Aynı kitabın 130. ve 204. sayfasında ise şu iddialar yer aldı: “Jakoben Laiklik eliyle merkezden ötelenen bireyler; periferide, yerli dinsel kurumların arasına yerleş- tirilen bu terör örgütlerinin ağına düşürülmekte, karanlık finansman araçları, karmaşık destek mekanizmaları ile teröristlere dönüştürülmektedir.(...) 2007 yılında Cumhurbaşkanı’nın halk tarafından seçilmesi, referandumla oylanarak kabul edildi. 10 Ağustos 2017 tarihinde ise Türk tarihinde ilk kez tepe erk, seçimle belirlendi. Dolayısıyla bu tarih, yüzyıldır süren uzatmalı İkinci Meşrutiyet’in sonudur.”

‘MUHAFAZAKAR KESİM REJİM MUHALİFİ OLABİLİR’
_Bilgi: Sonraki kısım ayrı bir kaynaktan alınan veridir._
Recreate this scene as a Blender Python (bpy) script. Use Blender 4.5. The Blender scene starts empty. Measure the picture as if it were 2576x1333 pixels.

Taksim Meydanı Demokrasi Nöbetleri Alan Araştırması isimli ikinci kitabın 37. ve 38. sayfasında da Cumhuriyet rejiminin aleyhinde iddiada bulunuldu: “Oysa ülkemizde gerçek anlamda modern bir demokrasi oluşumu için bu önyargının kalkması, muhafazakar kesimlerin rejim muhalifi olabilmekle beraber, devlet muhalifi olmaksızın devlet muhalifi olmadıklarını ispatlayabilmeleri için fırsat bulmaları gerekmektedir.(...) Cumhuriyet öncesinde bile hiçbir zaman iktidarı elde etme amacı güdemeyen olsa olsa ‘baskı grubu’ olarak siyasetle ilişki kurabilen ‘tarikat ve ‘dergah’ kavramının, iktidarı, devleti ele geçirmek için üstelik bir muhafazakar parti iktidarını devirmek suretiyle siyasete fütursuzca müdahele edebileceği gösterilmeye çalışmaktadır.”